I’ve been making progress on my For the Love of Geese quilt.  Last week I showed off the medallion I was working on.  Here’s another look.

Outside Medallion

I finished the medallion and placed it in the center of the geese circle to get a look at how  it will look.  I’m pleased with the results so far.

medalion set

So now it’s on to the border blocks.  I’ve been compiling them and I’m almost done.  The next step will be to sew the border blocks into 8 pieces then start putting it all together.

border almost done

Once I get all the pieces put together, I suppose it will be time to peel off all the papers from the back.  I’m not sure what to think about that.  It probably will be a somewhat of a mess.  I’ll bring the trash can near by and hope all the papers make it in there.

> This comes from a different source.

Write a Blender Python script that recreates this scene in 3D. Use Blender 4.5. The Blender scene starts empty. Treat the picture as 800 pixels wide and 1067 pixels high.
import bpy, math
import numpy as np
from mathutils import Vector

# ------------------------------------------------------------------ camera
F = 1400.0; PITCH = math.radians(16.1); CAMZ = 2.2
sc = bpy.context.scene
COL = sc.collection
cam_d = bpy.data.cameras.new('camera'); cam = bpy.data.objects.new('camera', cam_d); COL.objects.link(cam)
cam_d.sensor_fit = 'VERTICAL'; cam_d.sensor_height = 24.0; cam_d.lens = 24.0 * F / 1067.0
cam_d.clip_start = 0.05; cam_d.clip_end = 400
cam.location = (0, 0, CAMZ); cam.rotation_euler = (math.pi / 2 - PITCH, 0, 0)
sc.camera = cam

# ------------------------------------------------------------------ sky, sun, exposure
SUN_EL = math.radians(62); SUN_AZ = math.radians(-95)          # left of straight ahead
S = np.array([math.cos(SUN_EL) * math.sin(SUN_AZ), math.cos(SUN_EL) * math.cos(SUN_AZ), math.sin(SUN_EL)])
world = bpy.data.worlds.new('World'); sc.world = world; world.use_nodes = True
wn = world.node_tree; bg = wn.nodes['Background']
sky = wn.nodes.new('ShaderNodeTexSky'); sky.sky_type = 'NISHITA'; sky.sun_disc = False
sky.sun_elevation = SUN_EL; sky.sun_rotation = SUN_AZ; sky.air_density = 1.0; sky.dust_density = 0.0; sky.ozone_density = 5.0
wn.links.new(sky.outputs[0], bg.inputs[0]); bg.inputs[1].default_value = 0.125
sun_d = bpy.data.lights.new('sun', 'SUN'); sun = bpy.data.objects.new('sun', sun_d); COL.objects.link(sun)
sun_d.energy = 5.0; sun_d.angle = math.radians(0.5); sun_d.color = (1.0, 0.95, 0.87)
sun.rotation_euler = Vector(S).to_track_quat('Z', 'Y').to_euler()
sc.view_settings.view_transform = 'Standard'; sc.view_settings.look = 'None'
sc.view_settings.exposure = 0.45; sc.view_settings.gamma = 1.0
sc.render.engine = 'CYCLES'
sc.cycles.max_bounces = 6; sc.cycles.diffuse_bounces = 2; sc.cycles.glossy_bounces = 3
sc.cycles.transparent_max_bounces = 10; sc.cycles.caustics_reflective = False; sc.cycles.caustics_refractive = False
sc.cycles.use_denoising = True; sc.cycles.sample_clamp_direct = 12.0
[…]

I’m also starting to think about what I will do on the backing.  I bought extra fabric for the front anticipating that I will make a few mistakes since this is the first paper pieced quilt I’ve done.  While I did make plenty mistakes, I seem to have some left overs.  So I’m thinking that I can just put it together in a pleasing way and that would work just fine.

Hoping everyone is enjoying my progress.  That’s all for now.

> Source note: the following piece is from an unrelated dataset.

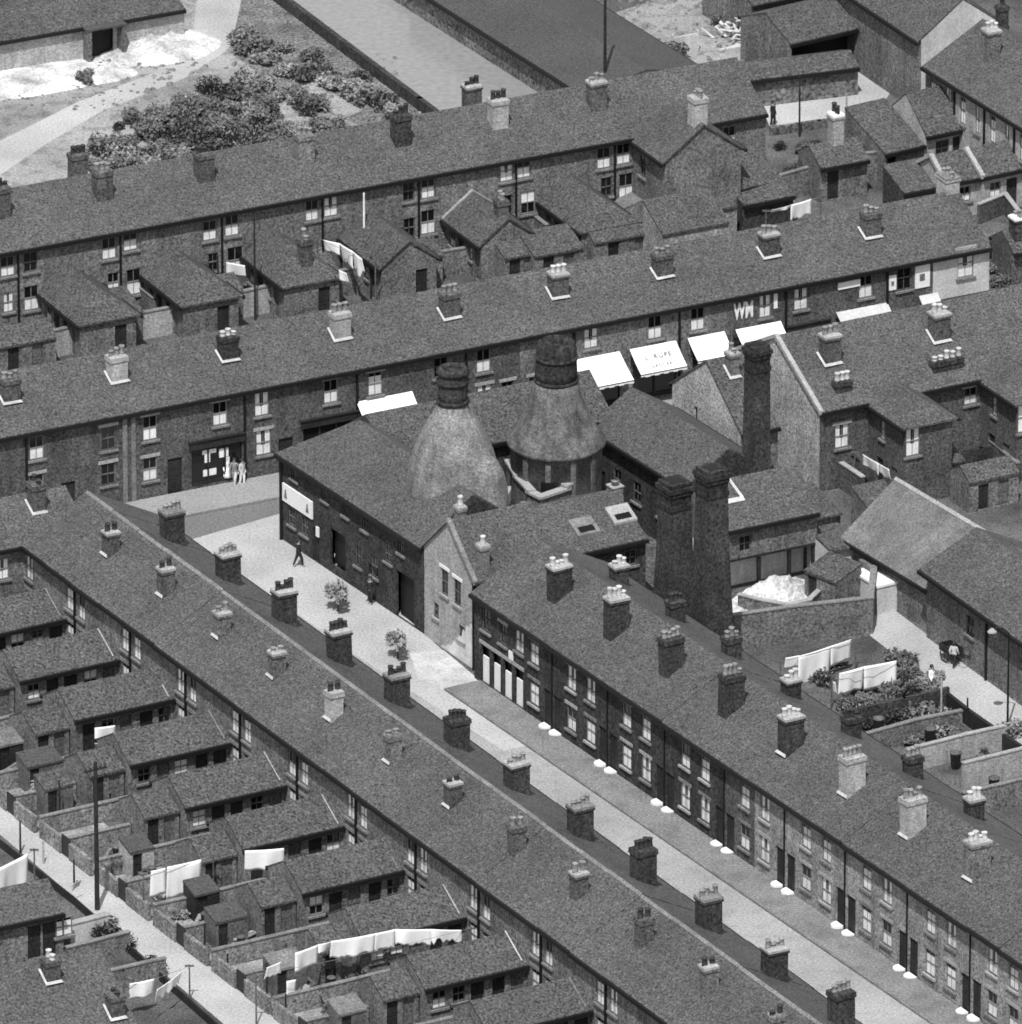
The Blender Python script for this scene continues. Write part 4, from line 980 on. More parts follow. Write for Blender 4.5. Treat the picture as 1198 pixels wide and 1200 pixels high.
# ---- houses right of the shop street, backs towards us
rb = [961, 1001, 1066, 1129, 1193, 1257, 1321]
FR = feats(rR, [(987, 511, .95, 1.5, 'win', 'sides'), (1001, 483, .5, .8, 'win', 'plain'), (1122, 491, .95, 1.5, 'win', 'half'), (1138, 464, .9, 1.1, 'win', 'half'), (1131, 505, .8, 2.0, 'door', ''), (1215, 470, .9, 1.5, 'win', 'half')])
for i in range(len(rb) - 1):
    s0, s1 = rR.S(rb[i]), rR.S(rb[i+1])
    t = house(rR, s0, s1, 'terraced_house', ['hip-roofed end house with a pale end wall behind the slim square stack', 'house between the two chimneys of the terrace right of the pottery', 'house with the row of white chimney pots on its lower roof', 'house at the right edge with a white window above its yard', 'house beyond the right edge of the terrace by the corrugated shed', 'far house of the terrace by the corrugated shed'][i], 'house', 'terraced houses right of the pottery')
    w_ = s1 - s0
    block(t, w_, 10.4, 5.2, 2.8, front=pick(FR, s0, s1), wall=M['brick'], leftwall=M['brick_light'] if i == 0 else None, roof=M['slate'], hipL=(i == 0)) if i else \
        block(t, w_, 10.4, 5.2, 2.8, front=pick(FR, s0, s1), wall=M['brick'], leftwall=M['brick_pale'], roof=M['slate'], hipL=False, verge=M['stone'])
    if i in (1, 3, 5):
        chimney(t, 0, 2.9, 5.2 + 2.8*2.9/5.2 + .13, 2.8/5.2, 1.05, .85, 1.7, 3, 'brick', 'pot' if i == 1 else 'pot_pale', 'flash', 'stone', along='x')
        chimney(t, -.3 if i == 1 else -.6, .95, 5.2 + .5, 2.8/5.2, 1.0 if i == 1 else 2.0, .55, .75, 3 if i == 1 else 5, 'brick_dark', 'pot_pale', None, None, along='x', poth=.55)
    if i in (1, 3):
        x0 = rR.S(1019 if i == 1 else 1150) - s0
        block(t, 4.2, 3.2, 5.1, 1.0, (x0, -.02, 0), -math.pi/2, front=[W(1.6, 3.3, .5, 1.3, 'sides', lin=0), D(1.3, .03, .8, 2.0), D(3.0, .03, .8, 2.0, m=M['wood_grey'])], right=[W(.55, 3.1, .95, 1.9, 'sides', lin=0)], wall=M['brick'], roof=M['slate'], names=('wing_wall', 'wing_roof'), hipR=True)
wall_run([(962, 556), (1010, 588)], 1.6, 'yard wall with pale coping running from the pale end wall to the corrugated shed', 'brick', .25, 'stone')
wall_run([(962, 556), (1004, 546)], 1.2, 'low wall with pale coping under the curtained ground floor window', 'brick', .25, 'stone')
wall_run([(1062, 534), (1128, 516)], 1.3, 'yard wall with a bright coping below the pale brick bay', 'brick', .25, 'stone')
wall_run([(1130, 516), (1192, 568)], 1.4, 'yard wall slanting down beside the far right yard', 'brick', .22, 'stone_dim')
wall_run([(1085, 558), (1150, 548), (1195, 538)], 1.3, 'dark yard wall behind the corrugated shed ridge', 'brick_dark', .22, None)

for (px, py, w_, d_, z_, lab, mono) in [(1095, 548, 4.2, 2.0, 1.9, 'low lean-to below the bright-coped yard wall right of the pottery', True), (1165, 560, 3.4, 2.2, 1.9, 'small slate shed in the far yard above the dark-roofed warehouse', False), (1035, 592, 2.2, 1.8, 1.8, 'small lean-to shed behind the top end of the corrugated roof', True)]:
    q = P(px, py, z_); t = thing('yard_shed', lab, 'shed', (q.x, q.y, 0), rR.rot, 'sheds in the yards right of the pottery')
    block(t, w_, d_, z_, .6, (-w_/2, 0, 0), front=[D(w_*.3, .03, .7, 1.6), D(w_*.7, .03, .7, 1.6, m=M['wood_grey'])], wall=M['brick_mid'], roof=M['slate2'], mono=mono, gutter=False, over=.1)
rz = random.Random(31)
for k in range(5):
    q = P(rz.uniform(1080, 1190), rz.uniform(535, 575), 0); b = MB()
    for j in range(5): b.obox((rz.uniform(-.2, .2), rz.uniform(-.2, .2)), (1, 0), (0, 1), .1*j, .1*j + .09, rz.uniform(.4, .9), .1)
    o = b.build('plank_pile', M['stone_dim'], None, (q.x, q.y, 0), rz.uniform(0, 3)); tag(o, 'loose pile of old boards in the yards above the dark-roofed warehouse', 'plank pile', 'board piles above the warehouse')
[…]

20 thoughts on “Getting There

  1. This looks amazing, truly it does. Is that gray fabric in the border geese? Whatever color it is it really sets it off. Are you having a hard time not staring and admiring your work, lol? The paper, oooh all the little papers. I keep a 5 gallon crock in my sewing room with a 13 gallon trash bag and compress as I go. But it never fails that there are a few small pieces that love to venture out into house by way of my cloths. There is always paper and thread falling off of me. The worst I ever used was red thread, I had that shit everywhere inside and out. Or it seemed so because it does not blend with my earth tone floor like neutrals do.
    Glad to know I am not the only one who has never baked a turkey, I share your concerns. We have ham at my home on Thanksgiving and turkey at my sisters home on Christmas, it works for us. At 48 I have no immediate plans to ever attempt it either. Good for you for stepping outside your comfort zone.


    1. Hi Denise, Yes it is a dark grey in the border. I’m hoping to get some better pictures but as you know there are too many pieces to move around much now. I try not to stare at it so much but since it is stationed in the middle of the floor it’s hard not to. There is a mess around the table I’m using to trim my pieces. Threads and bits of fabric are sticking to me, but that tends to happen wether I’m paper piecing or just plain sewing. Thanks for all the encouragement and I’m hopeful you are pleased.


  2. Hi Cherie,
    Wow – you’ve come a long way in that week! The center medallion is all pieced, and the borders nearly complete. Are you thinking you’ll have it sewn together (just the top) by the end of the year? I can’t even imagine how you’re going to quilt it, but I sure will watch with interest. ~smile~ Roseanne


    1. Hi Roseanne, I’m thinking I may have the top together by the end of the year if I’m lucky. We’ll see how easy it is to get them all together. I have started thinking about the quilting. I want to keep the piecing in focus and it is pretty busy already so something subtle.

      Liked by 1 person

  3. This is your first paper pieced quilt? Wow, that makes this even more amazing! So gorgeous…thanks so much for sharing on Wednesday Wait Loss!

    As for the turkey, have no fear. There are a couple of things I have found that help with success. First, don’t put the stuffing in it. That slows down the cooking time, dries out your turkey, and can cause the stuffing not to bake properly getting people sick. Instead, stuff aromatics inside after removing the giblets you’ll find packaged in the neck and stomach cavities–aromatics such as lemons, apples, garlic, and herbs like sage, oregano, thyme, parsley.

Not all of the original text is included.